Monday, November 28, 2016

Apply This Skill To Become A Better Artist.


Observation.

Beyond hand/eye coordination, and a desire to make art, one key technique in creating art, is Observation.  Paying attention.  Looking, seeing, looking again, and seeing – repeatedly, for hours on end. It requires a unique meditation type of patience.

This post is about representational art, which is one style of Art, and a great skill for artists to master.  When artists have this ability, they have a choice to use it or not. Without this ability artists are quite limited, and are often intimidated by the task and afraid they will get the details wrong.

The first step to accurately represent something in a drawing or painting, is first see it well.

Noticing, and observing is learning and recognizing, assimilating what is being looked at, and understanding the details of what defines it. 

Mapping out and placing representational details on a page or canvas to artistically recreate it, requires noticing features and reproducing those aspects, relative all other details, including spacial orientation and proportional composition.

Too many Art students learn to create without ever really paying attention to the item they are recreting, which leads to a serious disadvantage.

When I was in my last quarter of college before I graduated with a BFA, I took a Science Illustration class.  It was the single class that had far better artists in it than any of my other Art classes.

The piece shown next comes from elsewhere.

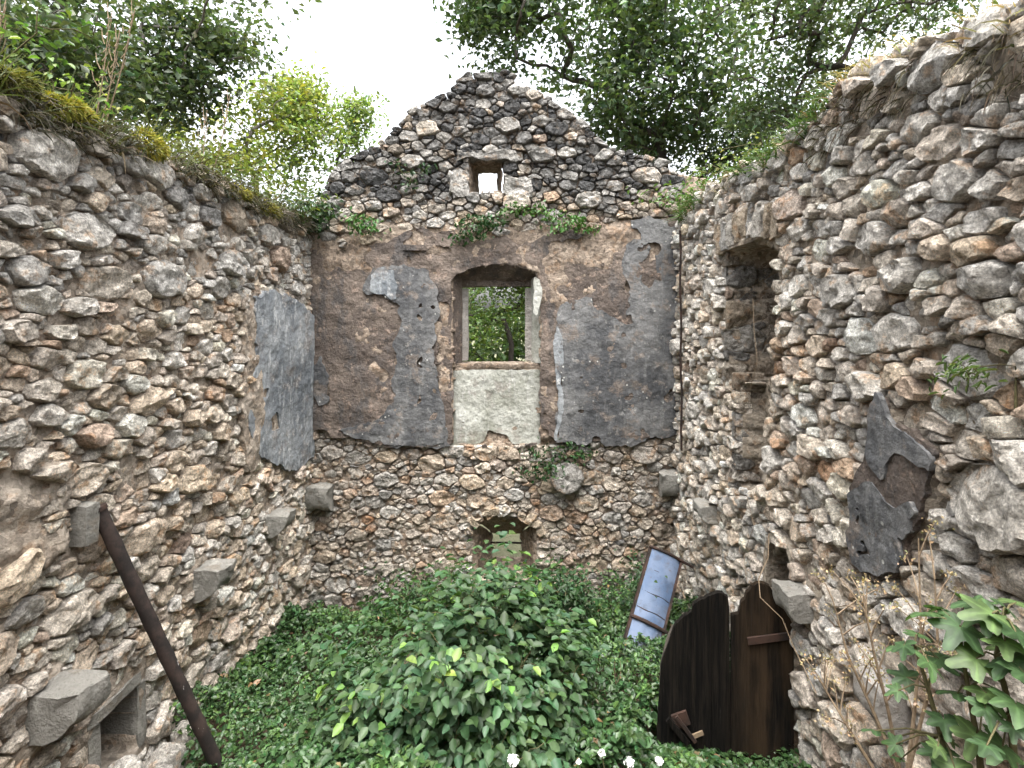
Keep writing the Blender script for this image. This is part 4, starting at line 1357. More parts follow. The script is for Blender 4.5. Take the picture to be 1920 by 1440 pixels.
# ------------------------------------------------------------------ ivy and plants on the floor
rng = np.random.default_rng(66)
n = 52000
x = rng.uniform(LEFT_X + .03, RIGHT_X - .03, n); y = rng.uniform(2.7, 6.08, n)
dl = x - LEFT_X; dr = RIGHT_X - x; db = BACK_Y - y
thick = .14 + .15 * fbm(x * 1.7, y * 1.7, 9, 3) + .05 * fbm(x * 7, y * 7, 19, 2) + .20 * np.exp(-dl / .28) * sstep(6.2, 4.5, y) * sstep(3.4, 3.9, y) + .20 * np.exp(-db / .25) * (.5 + .5 * vnoise(x * 1.6, 0, 4)) + .22 * np.exp(-dr / .2) * sstep(5.9, 5.3, y)
thick = np.maximum(thick * np.where((x > .75) & (y < 3.66), .25, 1), .03)
z = ground_z(x, y) + thick * (1 - rng.uniform(0, 1, n) ** 2.2 * .75)
N = rng.normal(size=(n, 3)) * .6 + np.array([0, -.12, 1.0])
cc = leaf_cols(rng, n, (.033, .068, .024), .4)
dd = rng.uniform(size=n) < .012
br = (fbm(x * 3, y * 3, 20, 3) > .25) & (rng.uniform(size=n) < .5)
cc[br] = leaf_cols(rng, br.sum(), (.06, .112, .034), .3)
cc[dd] = leaf_cols(rng, dd.sum(), (.16, .11, .06), .3)
keep = (fbm(x * 3, y * 3, 33, 3) > -.75) & ~((y < 3.55 + .1 * vnoise(x * 5, y * 5, 1)) & (dl < .22 + .5 * (3.55 - y)))
me = leaves_mesh('ivy_ground_cover', np.stack([x, y, z], 1)[keep], N[keep], (rng.uniform(.022, .05, n) * (1 + .5 * sstep(.1, .6, fbm(x * 1.3, y * 1.3, 44, 2))))[keep], cc[keep], rng, .7, True, fold=.12)
tag(link('ivy_ground_cover', me, M['leafivy'], None, False), 'dense green ivy and periwinkle covering the floor of the ruin', kind='stuff')

def bush(label, base, targets, per, leaf, col, seed, spread, name='bush', cat='bush', bright=None, up=.8, mat='leaf', r_base=.02, rtip=.0028, width=.62, stems=1, oval=True, group=None, stemmat='stem'):
    rng = np.random.default_rng(seed)
    base = np.array(base, float)
    T = np.array([tuple(t) for t in targets], float)
    root = empty(name, base)
    bp = [base + (0, 0, -.04), base + (0, 0, .05), base + (0, 0, .12)]
    nodes, par, ch, r = grow(rng, bp, T, rtip, r_base, .10)
    tubes_from(nodes - base, par, ch, r, 5).build('stem', M[stemmat], root, sharp=None)
    k = len(T)
    own = np.repeat(np.arange(k), per)
    n = len(own)
    C = T[own] + rng.normal(size=(n, 3)) * spread * np.array([1, 1, .55])
    out = unit(C - (base + (0, 0, .3)))
    N = rng.normal(size=(n, 3)) * .45 + np.array([0, 0, up]) + out * .5
    cc = leaf_cols(rng, n, col, .28) * rng.uniform(.75, 1.25, (k, 1))[own]
    if bright:
        m = (rng.uniform(size=k) < bright[0])[own] & (C[:, 2] > T[own][:, 2] - spread * .2)
        cc[m] = leaf_cols(rng, m.sum(), bright[1])
    me = leaves_mesh('foliage', C - base, N, rng.uniform(.65, 1.2, n) * leaf, cc, rng, width, oval, axis=out + rng.normal(size=(n, 3)) * .6)
    link('foliage', me, M[mat], root, False)
    tag(root, label, cat, group)
    return root

# the big bush in the middle of the floor
rng = np.random.default_rng(77)
T = []
while len(T) < 270:
    a = rng.uniform(0, 2 * math.pi); rr = rng.uniform(0, 1) ** .5
    X, Y = -.42 + .86 * rr * math.cos(a), 3.80 + .60 * rr * math.sin(a)
    zt = 1.36 - .75 * math.hypot((X + .28) / .95, (Y - 3.9) / .75) ** 1.5 + .30 * vnoise(X * 3.5, Y * 3.5, 3)
    zz = zt - abs(rng.normal(0, .16)) if rng.uniform() < .8 else rng.uniform(.45, max(zt, .5))
    T.append((X, Y, max(zz, .48)))
for (px_, py_, Y) in [(930, 1015, 4.2), (922, 1035, 4.2), (905, 1065, 4.2), (880, 1090, 4.2), (850, 1065, 4.3), (838, 1080, 4.3), (855, 1105, 4.25), (985, 1080, 4.1), (1000, 1075, 4.1), (920, 1130, 4.1), (960, 1140, 4.05), (870, 1135, 4.2),
                      (830, 1150, 4.1), (790, 1160, 4.2), (1000, 1130, 4.1), (900, 1110, 4.15), (940, 1090, 4.15), (1010, 1170, 4.0), (760, 1190, 4.2)]:
    T.append(tuple(P(px_, py_, Y)))
for _ in range(95):
    X = rng.uniform(-1.25, .22); Y = rng.uniform(3.0, 3.55)
    T.append((X, Y, rng.uniform(.58, .86 + .22 * math.exp(-((X + .45) / .5) ** 2) + .10 * float(vnoise(X * 4, Y * 4, 8)))))
for _ in range(26):     # long loose shoots
    a = rng.uniform(0, 2 * math.pi)
    bx_, by_ = -.42 + .75 * math.cos(a), 3.8 + .5 * math.sin(a)
    h_ = rng.uniform(.12, .38)
    for q in (.45, .75, 1.0): T.append((bx_ + q * .16 * math.cos(a), by_ + q * .12 * math.sin(a), 1.0 - .25 * abs(math.cos(a)) + h_ * q))
bush('big leafy bush growing in the middle of the ivy floor', (-.5, 3.85, .42), T, 13, .08, (.046, .09, .04), 78, .10, bright=(.07, (.12, .21, .05)), r_base=.025, width=.74, up=1.2)
T = [tuple(P(px_, py_, 5.3) + Vector((rng.normal(0, .05), rng.normal(0, .15), rng.normal(0, .04)))) for px_ in range(1000, 1100, 9) for py_ in range(1080, 1200, 14)]
bush('dark leafy shrub below the small arched opening', (.42, 5.4, .2), T, 12, .062, (.022, .055, .018), 79, .07, r_base=.02)
T = [tuple(P(px_, py_, 5.7) + Vector((rng.normal(0, .05), rng.normal(0, .12), rng.normal(0, .05)))) for px_ in range(700, 880, 14) for py_ in range(1090, 1170, 16)]
bush('low green shrub along the foot of the back wall', (-1.1, 5.75, .1), T, 10, .055, (.03, .07, .02), 80, .08, r_base=.015)
T = [tuple(P(px_, py_, 5.3) + Vector((rng.normal(0, .05), rng.normal(0, .1), rng.normal(0, .05)))) for px_ in range(1190, 1225, 8) for py_ in range(1070, 1150, 14)]
bush('ivy heap behind the blue metal sheet', (1.2, 5.6, .1), T, 12, .05, (.022, .052, .018), 81, .07, r_base=.015)
# ivy on the back wall
for k, (lab, pts, col, sz, per) in enumerate([
    ('small bright ivy tuft at the left of the back wall', [(662, 410), (675, 420), (690, 425), (700, 432), (672, 430), (684, 412)], (.05, .12, .03), .055, 26),
    ('dark ivy clump hanging above the left of the window', [(870, 425), (885, 418), (905, 415), (920, 425), (880, 440), (862, 448), (898, 438), (918, 410), (930, 420), (858, 455), (910, 430)], (.025, .065, .018), .055, 26),
    ('bright ivy clump hanging above the right of the window', [(955, 398), (970, 392), (990, 400), (1010, 398), (1030, 408), (1050, 405), (1070, 420), (1090, 425), (1105, 432), (1060, 430), (1040, 425), (1000, 390), (1080, 412)], (.05, .115, .025), .055, 26),
    ('dark ivy growing over the round stone below the plaster', [(1000, 850), (1030, 842), (1060, 838), (1085, 845), (1100, 850), (1020, 865), (1040, 870), (1060, 860), (1010, 880), (1025, 890), (990, 885), (1045, 885), (1080, 858)], (.022, .055, .018), .05, 26),
    ('dark ivy wisps on the left slope of the gable', [(745, 310), (755, 325), (770, 340), (790, 325), (800, 315), (765, 350)], (.02, .045, .016), .05, 18),
    ('dark ferns in the left corner at the top of the plaster', [(575, 400), (590, 410), (600, 420), (585, 430), (570, 425), (600, 395), (610, 380), (560, 410), (620, 400)], (.025, .05, .02), .07, 24)]):
    T = [tuple(P(a, b, BACK_Y - .12)) for a, b in pts]
    m = np.mean(np.array(T), 0)
    bush(lab, (m[0], BACK_Y - .02, m[2] + .05), T, per, sz, col, 90 + k, .07, 'ivy_clump', 'ivy', up=.3, mat='leafivy', r_base=.01, group='ivy clumps on the back wall')

# ------------------------------------------------------------------ plants along the wall tops
def blades_mesh(name, base, dirs, length, width, col, droop, rng, seg=3):
    n = len(base)
    dirs = unit(dirs)
    side = unit(np.cross(dirs, rng.normal(size=(n, 3))))
    V = np.zeros((n, (seg + 1) * 2, 3))
    p = base.copy(); d = dirs.copy()
    for s in range(seg + 1):
        w = width * (1 - s / seg * .85)
        V[:, 2 * s] = p - side * w[:, None]; V[:, 2 * s + 1] = p + side * w[:, None]
        p = p + d * (length / seg)[:, None]
        d = unit(d + np.array([0, 0, -1.0]) * droop[:, None] / seg)
    k = (seg + 1) * 2
    b = (np.arange(n) * k)[:, None]
    Fc = np.vstack([b + np.array([(2 * s, 2 * s + 1, 2 * s + 3, 2 * s + 2)]) for s in range(seg)])
    return mesh_np(name, V.reshape(-1, 3), [Fc], np.repeat(col, k, 0))

def fringe(wall, top, u0, u1, n, out, length, col, seed, up=1.0, droop=1.6, label='', name='dry_grass', var=.4, zoff=(-.12, .02), width=.004, depth=(-.4, .06)):
    rng = np.random.default_rng(seed)
    u = rng.uniform(u0, u1, n)
    dens = fbm(u * 2.3, 0 * u, seed, 3)
    keep = dens > -.35
    u = u[keep]; n = len(u)
    w = rng.uniform(depth[0], depth[1], n)
    v = top(u) + rng.uniform(zoff[0], zoff[1], n)
    Bp = np.stack([u, v, w], 1) @ wall.np[:3, :3].T + wall.np[:3, 3]
    nrm = wall.np[:3, 2]
    D = rng.normal(size=(n, 3)) * .45 + nrm * out + np.array([0, 0, up])
    me = blades_mesh(name, Bp, D, rng.uniform(.5, 1.2, n) * length, np.full(n, width) * rng.uniform(.6, 1.4, n), leaf_cols(rng, n, col, var), np.full(n, droop) * rng.uniform(.5, 1.4, n), rng)
    o = link(name, me, M['leafdry'], None, False)
    return tag(o, label, kind='stuff')
fringe(WL, topL, 1.4, 6.0, 5200, .9, .22, (.055, .048, .030), 1, .5, 2.6, 'dark dry fern fringe hanging over the left wall top', 'dead_fern_fringe', width=.007)
fringe(WL, topL, 1.4, 6.0, 2200, .25, .30, (.075, .085, .035), 2, 1.2, 1.2, 'olive grass along the left wall top', 'grass')
fringe(WR, topR, -5.9, -1.4, 1900, .9, .16, (.13, .105, .065), 3, .5, 2.4, 'straw-coloured dry grass hanging over the right wall top', 'dry_grass', width=.004)
fringe(WR, topR, -3.1, -1.4, 1100, .7, .16, (.26, .21, .14), 4, .8, 2.0, 'pale straw tangle on the near end of the right wall top', 'dry_grass', width=.003)
fringe(WR, topR, -5.9, -3.0, 2600, .5, .20, (.05, .085, .025), 5, .7, 1.8, 'green grass on the far end of the right wall top', 'grass', width=.007)
fringe(WR, topR, -3.2, -1.5, 700, .9, .13, (.07, .058, .04), 6, -.5, 2.0, 'dark roots hanging below the right wall top', 'hanging_roots', width=.004, zoff=(-.30, -.08), depth=(-.02, .05))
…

This class happened to be attended mostly by science majors, and only a handful of other artists.  You might think that the artists who had studied Art and painted for most of their lives would have out-shined the other students by a long shot.

However in this class it was the Science students' work that shown far better than the Art students' work. I noticed a remarkable thing: Science students' ability to pay attention; to observe, notice identifying features and then slowly meticulously document those details in marks on the pageThese skills are crucial in order to most accurately as possible represent a depicted item.

After watching Science students illustrate a botanical sample or a preserved racoon, I noticed very careful, deliberate, disciplined students accustomed to studying details, attentively observing what they saw. They were in no rush. 

Which led to me note a huge difference between Artists in my classes and the Science students.  Art Students seem to always be short on time, or in a frantic race to a finish, as if they were on to their next project shortly after the first one began.  

Artists I witnessed, looked at their reference item, briefly, sometimes only once for just a second to get an idea of what they saw, and then drew a lot, sometimes for fifteen to twenty minutes before looking up at the item again.  They tended to paint what they felt, or an impression of what they saw, without rechecking back to the reference item being drawn They carried on with their drawing or painting, from memory, and the image quickly became something either only loosely related to the item being drawn, or something else entirely. This lack of referencing the object being drawn, as a way of creating is prominent in Art Students.

In contrast, Science students frequently look to the thing they are drawing, always checking and rechecking the reference item for how it really looks, so they really get to know it, intimately; they study it all along.

So anytime you feel stuck, or unsure of whether you are representing the item you are depicting, stop, take a breath, slow down.  Look longer at what you are creating, just observe, study what you see. 

Observing will help you be more confident about what you see, which will help you make more confident marks, and give you more options to how you depict what you are creating. It is a perfect place to pause any time you feel stuck, simply see, relax, and carry-on.